◆ **What to do**:
Without the pictures, output the lines of the material from the very first through the one that holds "w.name = 'water'; tag(w, kind='structure')".

»»

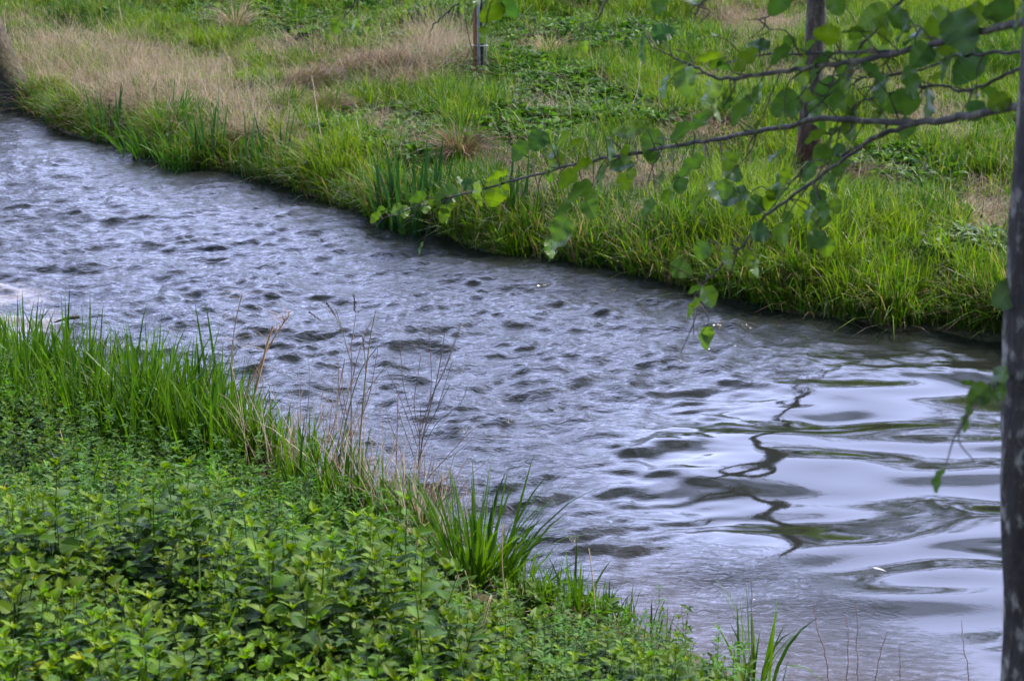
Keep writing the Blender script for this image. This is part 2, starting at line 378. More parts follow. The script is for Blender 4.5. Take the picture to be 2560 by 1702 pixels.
wc = np.array([.018, .020, .016])[None] * (1 + .0 * wx[:, None]) + np.array([.34, .29, .28])[None] * np.clip(pale, 0, 1)[:, None] * .7 + np.array([.05, .036, .036])[None] * shal[:, None]
w = mesh('river_water', np.stack([wx, wy, wz], -1), wL, wC, M_water, wc, True, attrs={'rough': np.clip(fine * .87 + .02, 0, 1)})
w.name = 'water'; tag(w, kind='structure')

# ------------------------------------------------------------------ far bank vegetation
DRY = [(120, 200, 260, 110, 8), (420, 280, 330, 75, 18), (640, 330, 160, 60, 20), (60, 120, 150, 60, 0), (330, 170, 300, 60, 6), (900, 190, 260, 50, -8), (1050, 140, 130, 75, 0), (800, 130, 200, 40, 0),
       (1480, 500, 190, 55, 8), (1640, 455, 90, 40, 0), (1290, 420, 120, 50, 20), (2130, 455, 90, 40, 0), (2470, 530, 90, 70, 20), (1890, 60, 120, 70, 0), (1360, 130, 80, 40, 0), (2000, 210, 300, 30, 0), (560, 60, 60, 40, 0),
       (1170, 590, 130, 30, 15), (1350, 300, 60, 30, 0), (1720, 330, 120, 40, 0), (2350, 300, 120, 60, 0), (1000, 330, 90, 40, 0), (60, 70, 60, 40, 0), (1500, 560, 160, 30, 12)]
HERB = [(1400, 250, 260, 75, 12), (1250, 170, 120, 40, 0), (1330, 330, 150, 50, 10), (640, 60, 330, 35, 3), (1330, 90, 170, 40, 0), (2420, 640, 110, 45, 0), (1250, 340, 90, 30, 0), (2200, 440, 170, 45, 0), (1620, 110, 120, 40, 0), (960, 330, 140, 40, 0), (1000, 20, 200, 40, 0), (1080, 380, 100, 30, 0)]
BARE = [(2130, 450, 80, 26, 0), (880, 180, 170, 28, -8), (800, 265, 80, 40, 20), (2480, 560, 80, 40, 20), (1230, 430, 80, 25, 0)]
def cov(px, py, lst, soft=.8):
    r = np.zeros_like(px)
    for e in lst: r = np.maximum(r, ell(px, py, *e, soft))
    return r
def scatter(n, x0, x1, y0, y1): return RNG.uniform(x0, x1, n), RNG.uniform(y0, y1, n)
# tufts
x, y = scatter(135000, -11.5, 9.2, 9.5, 30)
x = x * np.clip(y, 9, 29) / 26.0
keep = (RNG.random(len(x)) < np.clip(y / 26.0, .45, 1.0)) 
x, y = x[keep], y[keep]
df = dfar(x, y); k = (df > 0.02); x, y, df = x[k], y[k], df[k]
z = height(x, y); qx, qy, qd = topix(np.stack([x, y, z], -1))
k = (qx > -1250) & (qx < 3000); x, y, z, df, qx, qy = x[k], y[k], z[k], df[k], qx[k], qy[k]
print('far tufts', len(x))
pn = (fbm(x, y, .5, 2) - .5) * 120
dry = cov(qx + pn, qy + pn * .35, DRY); herb = cov(qx + pn, qy + pn * .35, HERB); bare = cov(qx, qy, BARE)
dry = np.clip(dry * .95 + (fbm(x, y, .9, 12) > .62) * .25 + .15, 0, 1) * (1 - .75 * sm(1 - df / .25))
isdry = RNG.random(len(x)) < dry * (.22 + .64 * sm((fbm(x, y, .35, 13) - .4) * 6))
isherb = (~isdry) & (RNG.random(len(x)) < herb * .85)
drop = RNG.random(len(x)) < bare * .75
drop |= (ell(qx, qy, 2033, 458, 50, 34, 0, .3) > .5) | (ell(qx, qy, 1200, 208, 40, 24, 0, .3) > .5)
G = ~isdry & ~isherb & ~drop & (RNG.random(len(x)) < .35 + 1.1 * fbm(x, y, .28, 90))
clump = np.clip(fbm(x, y, .5, 20) * .55 + fbm(x, y, .2, 21) * .6 - .08 + RNG.normal(0, .10, len(x)), .02, 1)
def tuft_blades(x, y, z, nb, spread, hlo, hhi, hmul, wlo, whi, leanr, bendr, colf):
    n = len(x); r = np.repeat(np.arange(n), nb); N = len(r)
    a = RNG.uniform(0, 2 * np.pi, N); rr = np.sqrt(RNG.random(N)) * spread
    bx = x[r] + np.cos(a) * rr; by = y[r] + np.sin(a) * rr
    base = np.stack([bx, by, np.maximum(height(bx, by), -.05) - .01], -1)
    phi = a + RNG.normal(0, .5, N) + 0.0
    h = RNG.uniform(hlo, hhi, N) * hmul[r]
    cc_, ct_ = colf(r, N)
    return blades(base, h, RNG.uniform(wlo, whi, N), phi, np.abs(RNG.normal(*leanr, N)), np.abs(RNG.normal(*bendr, N)), cc_, tipc=ct_)
GC1 = np.array([.165, .27, .006]); GC2 = np.array([.035, .11, .010]); GC3 = np.array([.21, .25, .03])
def green_col(r, N, lx, ly):
    pt = RNG.normal(0, .3, len(lx)); t = np.clip(fbm(lx, ly, 1.0, 30)[r] * 1.6 - .4 + pt[r] + RNG.normal(0, .14, N), 0, 1)[:, None]; u = (RNG.random(N) < .16)[:, None]
    c = GC2 * (1 - t) + GC1 * t; c = np.where(u, GC3, c) * RNG.uniform(.8, 1.2, (N, 1)); return c, c * np.array([1.15, 1.08, .9])
def dry_col(r, N):
    t = RNG.random((N, 1)); t = np.clip(t * .7 + RNG.random((lxd := int(r.max()) + 1, 1))[r] * .35, 0, 1); c = np.array([.20, .14, .08]) * (1 - t) + np.array([.58, .47, .32]) * t; return c, c * 1.05
farside = Geo()
gxm, gym, gzm, gdf, gcl = x[G], y[G], z[G], df[G], clump[G]
hm = (.22 + 1.55 * gcl) * (1 + .25 * sm(1 - gdf / .9)) 
# the bright tall strip on the right half of the bank
strip = ell(qx[G], qy[G], 1950, 640, 620, 120, 9, .5)
hm *= 1 + .25 * strip
hm *= np.where(dry[G] > .5, .7, 1); hm *= 1 - sm(1 - gdf / .5) * (1 - np.clip(fbm(gxm, gym, .3, 61) * 2.2 - .35, .15, 1.25))
farside.add(*tuft_blades(gxm, gym, gzm, 11, .05, .10, .27, hm, .006, .0115, (.16, .2), (.25, .32), lambda r, N: green_col(r, N, gxm, gym)))
far_grass = farside.build('meadow_grass', M_grass); tag(far_grass, 'bright green meadow grass covering the far bank of the stream', 'grass', kind='stuff')
dx_, dy_, dz_ = x[isdry & ~drop], y[isdry & ~drop], z[isdry & ~drop]
dg = Geo(); dh = .55 + .9 * fbm(dx_, dy_, .8, 40)
spray = np.maximum.reduce([ell(*topix(np.stack([dx_, dy_, dz_], -1))[:2], 1060, 165, 110, 60, 0, .5) * 1.3, ell(*topix(np.stack([dx_, dy_, dz_], -1))[:2], 380, 250, 330, 90, 15, .5) * .7])
dg.add(*tuft_blades(dx_, dy_, dz_, 9, .12, .10, .26, dh * (1 + .6 * spray), .003, .0065, (.8, .3), (.35, .4), dry_col))
k = RNG.random(len(dx_)) < .12 + .35 * spray
dg.add(*tuft_blades(dx_[k], dy_[k], dz_[k], 3, .08, .3, .55, (dh * (1 + .4 * spray))[k], .0022, .004, (.3, .3), (.3, .3), dry_col))
ob = dg.build('dry_grass', M_dry); tag(ob, 'pale straw coloured dead grass lying among the green on the far bank', 'dry grass', kind='stuff')

# litter of brown short bits in the bare patches and through the meadow
lx, ly = scatter(60000, -8, 8, 9.5, 27); lx = lx * ly / 26
k = dfar(lx, ly) > .05; lx, ly = lx[k], ly[k]; lz = height(lx, ly); ax, ay, _ = topix(np.stack([lx, ly, lz], -1))
k = (RNG.random(len(lx)) < .3 + .7 * np.maximum(cov(ax, ay, BARE), cov(ax, ay, DRY) * .5)) & (ax > -200) & (ax < 2760); lx, ly, lz = lx[k], ly[k], lz[k]; N = len(lx)
c = np.array([.17, .11, .06]) * RNG.uniform(.4, 2.6, (N, 1))
lg = Geo(); lg.add(*blades(np.stack([lx, ly, lz + .01 + RNG.uniform(0, .05, N)], -1), RNG.uniform(.06, .2, N), RNG.uniform(.004, .009, N), RNG.uniform(0, 6.28, N), RNG.uniform(.8, 1.2, N), RNG.uniform(0, .3, N), c))
ob = lg.build('plant_litter', M_dry); tag(ob, 'matted brown dead leaves and stems between the grass tufts', 'plant litter', kind='stuff')

# herbs: rosettes of small leaves
def herb_template(nl, seed, narrow=False):
    r = random.Random(seed); g_ = Geo()
    for i in range(nl):
        a = r.uniform(0, 6.28); el = r.uniform(.1, 1.1); hgt = r.uniform(.02, .9)
        lf = leafT(r.uniform(.3, .5), .32 if narrow else .72, 0, .3, r.uniform(.1, .6), 4, (1, 1, 1))
        d = np.array([math.cos(a) * math.cos(el), math.sin(a) * math.cos(el), math.sin(el) * .7])
        v = r.uniform(.65, 1.35); g_.addT(lf, np.array([math.cos(a) * .12, math.sin(a) * .12, hgt * .6]), rot_to(d, r.uniform(-.5, .5)), 1, (v, v, v * .9))
    return g_.arr()
HT = [herb_template(13, s_) for s_ in range(5)]
def scatter_templates(TL, x, y, z, slo, shi, cols, name, mat, tilt=.2):
    g_ = Geo(); n = len(x); which = RNG.integers(0, len(TL), n)
    for i, T in enumerate(TL):
        k = which == i; m_ = k.sum()
        if not m_: continue
        R = rotz(RNG.uniform(0, 6.28, m_)); ta = RNG.normal(0, tilt, m_); c, s_ = np.cos(ta), np.sin(ta); zz = np.zeros(m_); oo = np.ones(m_)
        RX = np.stack([np.stack([oo, zz, zz], -1), np.stack([zz, c, -s_], -1), np.stack([zz, s_, c], -1)], -2)
        g_.add(*bake(T, np.stack([x[k], y[k], z[k]], -1), np.einsum('kij,kjl->kil', RX, R), RNG.uniform(slo, shi, m_), cols[k]))
    return g_.build(name, mat)
k = isherb & ~drop; hx, hy, hz = x[k], y[k], z[k]
hx = np.repeat(hx, 2) + RNG.normal(0, .06, 2 * k.sum()); hy = np.repeat(hy, 2) + RNG.normal(0, .06, 2 * k.sum()); hz = height(hx, hy)
t = RNG.random((len(hx), 1)); hc = np.array([.028, .085, .02]) * (1 - t) + np.array([.10, .20, .02]) * t
wh = ell(*topix(np.stack([hx, hy, hz], -1))[:2], 2420, 640, 110, 45, 0, .6)[:, None]; hc = hc * (1 - wh * .7) + np.array([.22, .27, .2]) * wh * .7
ob = scatter_templates(HT, hx, hy, hz, .08, .19, hc, 'meadow_herbs', M_herb); tag(ob, 'low dark green broad leaved weeds spread through the far meadow', 'weeds', kind='stuff')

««

◆ **Response to this exercise**:
Keep writing the Blender script for this image. This is part 2, starting at line 378. More parts follow. The script is for Blender 4.5. Take the picture to be 2560 by 1702 pixels.
wc = np.array([.018, .020, .016])[None] * (1 + .0 * wx[:, None]) + np.array([.34, .29, .28])[None] * np.clip(pale, 0, 1)[:, None] * .7 + np.array([.05, .036, .036])[None] * shal[:, None]
w = mesh('river_water', np.stack([wx, wy, wz], -1), wL, wC, M_water, wc, True, attrs={'rough': np.clip(fine * .87 + .02, 0, 1)})
w.name = 'water'; tag(w, kind='structure')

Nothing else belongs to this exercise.